Антропологический текст как бесконечная рефлексия
Антропология утверждает, что текст о социальной жизни может включать в себя не просто отдельные элементы жизненного мира информантов и самого автора, но и приобретать черты художественного стиля, вбирая в себя кривизну исследовательской оптики и пытаясь в ней разобраться[133]. В таком жанре академического письма придается большое значение вопросам, которые, казалось бы, не должны касаться читателя: о чувствах исследователя к его информантам[134], об этике, о проблемах взаимоотношений со своим полем, об изменениях поля под воздействием исследователя, о допущенных ошибках[135]. Тем самым антропология признает, что не лишена ошибок и провалов — так же, как и «более чистые» позитивистские науки[136].
Однако и формат рефлексирующего письма не безупречен. Проблемой метода остается отбор записей из полевого дневника для финального варианта текста, вопросы анонимизации, сокрытия определенного рода информации. В этот момент принимаются важные для исследователей этические решения — что останется за кадром, а что станет достоянием общественности.

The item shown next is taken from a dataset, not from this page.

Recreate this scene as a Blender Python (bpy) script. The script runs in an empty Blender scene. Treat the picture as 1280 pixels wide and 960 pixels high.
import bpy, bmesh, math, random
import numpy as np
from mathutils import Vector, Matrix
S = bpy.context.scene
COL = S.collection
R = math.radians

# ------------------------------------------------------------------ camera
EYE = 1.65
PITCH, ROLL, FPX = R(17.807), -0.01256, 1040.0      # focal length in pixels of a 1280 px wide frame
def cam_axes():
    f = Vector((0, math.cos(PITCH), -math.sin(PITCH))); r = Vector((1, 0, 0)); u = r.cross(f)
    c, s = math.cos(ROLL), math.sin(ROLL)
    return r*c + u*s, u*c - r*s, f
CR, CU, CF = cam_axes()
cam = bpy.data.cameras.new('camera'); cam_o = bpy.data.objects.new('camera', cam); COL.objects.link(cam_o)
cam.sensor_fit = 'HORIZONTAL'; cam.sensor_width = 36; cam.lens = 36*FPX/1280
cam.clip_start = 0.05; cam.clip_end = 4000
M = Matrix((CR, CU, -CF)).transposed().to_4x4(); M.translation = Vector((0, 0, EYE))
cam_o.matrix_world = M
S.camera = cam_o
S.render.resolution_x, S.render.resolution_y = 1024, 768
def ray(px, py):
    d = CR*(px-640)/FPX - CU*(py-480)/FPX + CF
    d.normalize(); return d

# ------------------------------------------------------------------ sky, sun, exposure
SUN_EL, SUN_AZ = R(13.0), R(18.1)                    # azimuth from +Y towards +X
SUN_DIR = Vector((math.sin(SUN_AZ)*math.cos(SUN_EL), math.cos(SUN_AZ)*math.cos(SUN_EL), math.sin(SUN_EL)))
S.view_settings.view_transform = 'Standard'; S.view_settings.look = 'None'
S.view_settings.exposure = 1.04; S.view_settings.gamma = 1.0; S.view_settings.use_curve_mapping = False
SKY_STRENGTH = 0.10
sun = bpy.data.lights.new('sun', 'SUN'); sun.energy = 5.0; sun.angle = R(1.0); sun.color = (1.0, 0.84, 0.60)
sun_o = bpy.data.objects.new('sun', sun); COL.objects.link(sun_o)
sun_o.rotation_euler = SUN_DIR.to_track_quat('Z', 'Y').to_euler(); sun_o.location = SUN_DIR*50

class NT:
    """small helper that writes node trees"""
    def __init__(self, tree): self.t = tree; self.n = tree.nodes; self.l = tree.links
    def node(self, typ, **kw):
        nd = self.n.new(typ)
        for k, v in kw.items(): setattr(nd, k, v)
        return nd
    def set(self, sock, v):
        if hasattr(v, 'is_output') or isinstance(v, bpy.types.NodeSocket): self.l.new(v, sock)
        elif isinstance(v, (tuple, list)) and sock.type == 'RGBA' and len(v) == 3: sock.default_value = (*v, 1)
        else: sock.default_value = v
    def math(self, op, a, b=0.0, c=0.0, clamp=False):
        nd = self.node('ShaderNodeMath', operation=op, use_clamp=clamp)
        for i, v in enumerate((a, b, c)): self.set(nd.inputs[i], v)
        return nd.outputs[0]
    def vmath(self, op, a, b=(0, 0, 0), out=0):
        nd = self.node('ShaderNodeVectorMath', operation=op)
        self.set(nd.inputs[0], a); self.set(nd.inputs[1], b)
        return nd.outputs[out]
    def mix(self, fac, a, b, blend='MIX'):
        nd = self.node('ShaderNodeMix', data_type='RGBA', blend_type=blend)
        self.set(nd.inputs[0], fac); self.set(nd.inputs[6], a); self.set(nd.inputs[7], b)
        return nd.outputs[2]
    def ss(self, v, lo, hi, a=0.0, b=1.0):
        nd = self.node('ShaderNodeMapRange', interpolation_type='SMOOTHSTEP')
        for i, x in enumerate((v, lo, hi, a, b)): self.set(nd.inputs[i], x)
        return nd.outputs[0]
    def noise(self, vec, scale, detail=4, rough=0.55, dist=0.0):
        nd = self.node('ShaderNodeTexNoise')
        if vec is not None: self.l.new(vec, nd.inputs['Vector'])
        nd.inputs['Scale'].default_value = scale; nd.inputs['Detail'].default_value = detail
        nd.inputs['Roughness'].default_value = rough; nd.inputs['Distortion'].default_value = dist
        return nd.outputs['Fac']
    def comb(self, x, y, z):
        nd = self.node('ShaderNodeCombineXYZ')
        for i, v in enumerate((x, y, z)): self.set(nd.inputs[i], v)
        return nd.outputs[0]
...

Такое понимание антропологической работы позволяет не рассматривать антропологию только как форму рефлексивного письма[137] или качественной теоретизированной журналистики, о чем уже было сказано выше, но и как особую форму психоаналитической работы, в ходе которой осуществляется попытка осмыслить собственную мотивацию, действия и ограничения. Например, антрополог решает, что является опасным для информанта (исходя из базового этнографического принципа «не навреди»), что может его обидеть или показаться ему неправильным. Однако, делая этот выбор, автор неизбежно проецирует на информантов собственные ожидания, ценности и даже культурные представления[138], а зачастую и вовсе оказывается заложником собственного эгоцентризма, боясь показаться информантам «хуже, чем он есть»[139]. Поэтому сама рефлексивность должна пониматься не как трансгрессия и эгоцентричное самообнажение исследователя, а как попытка понять сложившуюся оптику объективации. Рефлексивность — не набор ready-to-go инструментов (рефлексировать надо так и так), но скорее общее требование самокритики и анализа.
Несмотря на все описанные противоречия, должен признать, что понимаю под антропологией именно вышеозначенный набор исследовательских практик, связанных с внутренней рефлексией, обнажением позиции и личности автора, с анализом постоянного взаимодействия исследователя с его полем. Повторюсь, что такой подход требует постоянной ревизии.